The U.S. Department of Justice has approved the $26.5 billion merger of T-Mobile and Sprint, but a group of 14 states said they will continue their legal fight against the deal, citing “serious” antitrust concerns.
The federal government’s green light for the merger came after T-Mobile and Sprint, the third- and fourth-largest wireless companies in the United States, agreed to create a new competitor by selling assets, including about nine million Sprint prepaid cellphone customers and additional wireless spectrum, to satellite-TV provider Dish Network.
To accomplish the merger, T-Mobile and Sprint entered into a settlement with the DoJ and five Republican state attorneys general.
The settlement “will provide Dish with the assets and transitional services required to become a facilities-based mobile network operator that can provide a full range of mobile wireless services nationwide,” said Assistant Attorney General Makan Delrahim in a news release.
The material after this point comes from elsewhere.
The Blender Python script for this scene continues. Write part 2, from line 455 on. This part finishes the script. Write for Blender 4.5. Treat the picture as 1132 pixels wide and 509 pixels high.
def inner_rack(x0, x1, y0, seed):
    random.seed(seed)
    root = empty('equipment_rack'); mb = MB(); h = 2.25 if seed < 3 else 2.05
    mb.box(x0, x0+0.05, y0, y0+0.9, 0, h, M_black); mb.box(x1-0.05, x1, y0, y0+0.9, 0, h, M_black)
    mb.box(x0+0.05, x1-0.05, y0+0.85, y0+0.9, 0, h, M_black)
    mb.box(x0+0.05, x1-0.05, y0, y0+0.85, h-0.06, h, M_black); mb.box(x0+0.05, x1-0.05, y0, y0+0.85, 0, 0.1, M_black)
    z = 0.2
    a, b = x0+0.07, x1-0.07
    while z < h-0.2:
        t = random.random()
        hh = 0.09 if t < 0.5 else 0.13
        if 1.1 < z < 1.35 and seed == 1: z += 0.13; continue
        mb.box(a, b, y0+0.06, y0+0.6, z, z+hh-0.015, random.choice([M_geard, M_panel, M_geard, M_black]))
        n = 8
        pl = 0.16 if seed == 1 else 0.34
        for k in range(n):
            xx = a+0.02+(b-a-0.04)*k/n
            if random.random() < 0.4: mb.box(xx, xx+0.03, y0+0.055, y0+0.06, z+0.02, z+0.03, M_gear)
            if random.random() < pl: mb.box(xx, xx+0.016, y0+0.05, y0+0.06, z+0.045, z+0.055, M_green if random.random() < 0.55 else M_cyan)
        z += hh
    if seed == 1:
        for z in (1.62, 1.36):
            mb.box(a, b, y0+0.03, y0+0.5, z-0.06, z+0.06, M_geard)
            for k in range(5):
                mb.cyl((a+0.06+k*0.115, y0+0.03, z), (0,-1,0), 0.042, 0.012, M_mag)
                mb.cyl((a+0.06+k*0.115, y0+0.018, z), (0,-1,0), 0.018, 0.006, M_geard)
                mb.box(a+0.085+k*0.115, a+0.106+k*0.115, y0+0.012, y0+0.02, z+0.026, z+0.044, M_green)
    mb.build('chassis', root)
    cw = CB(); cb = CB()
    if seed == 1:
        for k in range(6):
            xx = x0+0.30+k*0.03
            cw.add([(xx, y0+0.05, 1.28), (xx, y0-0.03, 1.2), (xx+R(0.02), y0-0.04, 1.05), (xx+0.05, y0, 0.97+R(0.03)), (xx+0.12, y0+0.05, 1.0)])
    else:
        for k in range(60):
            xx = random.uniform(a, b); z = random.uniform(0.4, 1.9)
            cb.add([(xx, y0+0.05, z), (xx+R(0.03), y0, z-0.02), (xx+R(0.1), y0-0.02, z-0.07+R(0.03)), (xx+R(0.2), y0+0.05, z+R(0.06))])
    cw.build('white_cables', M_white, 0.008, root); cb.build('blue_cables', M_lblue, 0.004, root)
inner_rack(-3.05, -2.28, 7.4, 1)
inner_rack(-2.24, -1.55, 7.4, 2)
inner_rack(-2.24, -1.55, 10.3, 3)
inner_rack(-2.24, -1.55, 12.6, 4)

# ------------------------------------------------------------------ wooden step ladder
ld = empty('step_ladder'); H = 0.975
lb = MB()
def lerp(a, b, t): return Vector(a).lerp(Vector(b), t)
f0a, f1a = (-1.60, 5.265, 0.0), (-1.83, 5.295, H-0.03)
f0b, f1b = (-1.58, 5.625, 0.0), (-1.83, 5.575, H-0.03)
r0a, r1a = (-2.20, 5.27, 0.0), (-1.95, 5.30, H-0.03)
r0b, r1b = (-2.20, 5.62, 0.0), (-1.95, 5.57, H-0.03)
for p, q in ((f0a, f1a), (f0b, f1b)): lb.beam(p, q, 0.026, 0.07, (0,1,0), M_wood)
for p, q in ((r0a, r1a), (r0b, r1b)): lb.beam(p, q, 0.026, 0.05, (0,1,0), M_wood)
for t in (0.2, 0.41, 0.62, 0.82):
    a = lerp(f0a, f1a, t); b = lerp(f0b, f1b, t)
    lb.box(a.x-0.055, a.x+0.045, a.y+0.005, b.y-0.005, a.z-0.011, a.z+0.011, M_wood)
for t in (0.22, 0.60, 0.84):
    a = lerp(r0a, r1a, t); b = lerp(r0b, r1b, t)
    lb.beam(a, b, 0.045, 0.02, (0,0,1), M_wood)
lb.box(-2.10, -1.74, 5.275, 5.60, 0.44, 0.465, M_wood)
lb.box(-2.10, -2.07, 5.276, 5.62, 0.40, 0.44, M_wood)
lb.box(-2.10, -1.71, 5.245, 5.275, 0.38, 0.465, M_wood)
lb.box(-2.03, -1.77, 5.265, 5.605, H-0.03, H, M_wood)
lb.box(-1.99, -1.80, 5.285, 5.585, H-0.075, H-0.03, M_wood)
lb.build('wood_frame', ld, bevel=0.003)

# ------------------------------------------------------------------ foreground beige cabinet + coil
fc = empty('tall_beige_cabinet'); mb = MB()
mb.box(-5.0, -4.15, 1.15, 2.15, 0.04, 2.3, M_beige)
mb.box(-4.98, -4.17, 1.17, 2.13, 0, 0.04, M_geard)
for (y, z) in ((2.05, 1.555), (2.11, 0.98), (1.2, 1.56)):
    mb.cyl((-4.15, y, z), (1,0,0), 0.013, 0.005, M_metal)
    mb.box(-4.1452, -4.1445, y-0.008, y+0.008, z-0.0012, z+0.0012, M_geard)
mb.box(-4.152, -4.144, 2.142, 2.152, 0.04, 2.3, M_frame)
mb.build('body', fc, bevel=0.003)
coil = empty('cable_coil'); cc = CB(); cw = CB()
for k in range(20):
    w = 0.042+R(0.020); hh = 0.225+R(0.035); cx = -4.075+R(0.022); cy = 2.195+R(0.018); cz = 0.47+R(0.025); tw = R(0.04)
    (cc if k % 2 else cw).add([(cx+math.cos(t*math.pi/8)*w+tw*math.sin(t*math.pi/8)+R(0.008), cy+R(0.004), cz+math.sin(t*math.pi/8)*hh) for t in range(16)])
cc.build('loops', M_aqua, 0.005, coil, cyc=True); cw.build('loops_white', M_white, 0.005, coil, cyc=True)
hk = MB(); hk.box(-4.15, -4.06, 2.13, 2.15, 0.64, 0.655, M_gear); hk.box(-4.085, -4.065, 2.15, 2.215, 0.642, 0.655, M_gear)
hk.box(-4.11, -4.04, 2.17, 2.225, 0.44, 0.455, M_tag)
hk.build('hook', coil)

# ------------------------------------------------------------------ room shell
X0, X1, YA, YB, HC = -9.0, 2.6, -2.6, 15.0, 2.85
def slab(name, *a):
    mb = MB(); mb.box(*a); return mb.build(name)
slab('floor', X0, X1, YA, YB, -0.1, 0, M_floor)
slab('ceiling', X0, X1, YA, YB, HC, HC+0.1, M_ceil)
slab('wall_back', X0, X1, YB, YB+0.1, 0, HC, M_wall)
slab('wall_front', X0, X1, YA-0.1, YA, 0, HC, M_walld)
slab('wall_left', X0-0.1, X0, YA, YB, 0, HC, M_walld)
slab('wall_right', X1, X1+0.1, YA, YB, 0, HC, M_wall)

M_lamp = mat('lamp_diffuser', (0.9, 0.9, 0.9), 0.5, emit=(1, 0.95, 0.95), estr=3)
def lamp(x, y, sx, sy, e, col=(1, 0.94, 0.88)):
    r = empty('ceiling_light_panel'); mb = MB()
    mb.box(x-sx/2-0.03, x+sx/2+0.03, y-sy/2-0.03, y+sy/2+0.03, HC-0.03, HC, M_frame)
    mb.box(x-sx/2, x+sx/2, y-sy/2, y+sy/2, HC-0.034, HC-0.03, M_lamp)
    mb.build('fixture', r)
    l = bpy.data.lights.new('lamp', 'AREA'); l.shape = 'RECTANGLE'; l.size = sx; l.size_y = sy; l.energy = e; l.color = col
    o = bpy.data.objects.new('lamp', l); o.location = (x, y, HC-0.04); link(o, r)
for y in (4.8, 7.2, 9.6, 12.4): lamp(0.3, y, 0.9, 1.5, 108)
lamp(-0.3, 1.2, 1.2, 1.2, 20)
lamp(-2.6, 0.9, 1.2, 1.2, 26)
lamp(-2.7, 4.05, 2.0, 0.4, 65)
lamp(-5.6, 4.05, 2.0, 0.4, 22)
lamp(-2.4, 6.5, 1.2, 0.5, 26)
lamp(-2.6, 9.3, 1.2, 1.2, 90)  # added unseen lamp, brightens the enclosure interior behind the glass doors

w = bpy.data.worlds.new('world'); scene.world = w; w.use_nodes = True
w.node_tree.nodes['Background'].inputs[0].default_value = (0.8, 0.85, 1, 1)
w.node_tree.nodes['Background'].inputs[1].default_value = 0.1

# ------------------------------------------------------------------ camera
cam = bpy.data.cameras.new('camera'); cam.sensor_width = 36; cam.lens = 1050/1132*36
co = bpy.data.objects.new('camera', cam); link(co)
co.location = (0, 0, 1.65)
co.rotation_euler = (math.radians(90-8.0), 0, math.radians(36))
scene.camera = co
But the Democratic attorneys general of 14 other states are pressing ahead with the lawsuit they filed last month to block the merger.
“We have serious concerns that cobbling together this new fourth mobile player, with the government picking winners and losers, will not address the merger’s harm to consumers, workers, and innovation,” New York Attorney General Letitia James said.
She noted that Dish has “never owned any kind of mobile wireless business and has no experience building or operating a nationwide mobile wireless network.”
As The Wall Street Journal reports, “The union of T-Mobile and Sprint, years in the making, would create a wireless company surpassing 90 million U.S. customers, closing the gap with Verizon Communications Inc. and AT&T Inc., which each have roughly 100 million wireless customers.”
Andrew Jay Schwartzman, a lecturer at Georgetown Law, said that even if Dish builds out its own network it will take years and, during that time, the three large carriers will be able to introduce 5G and lock in their subscriber bases.
“Rather than having Sprint as a weak fourth competitor, the combined companies will now face an extremely weak fourth competitor,” he told the WSJ.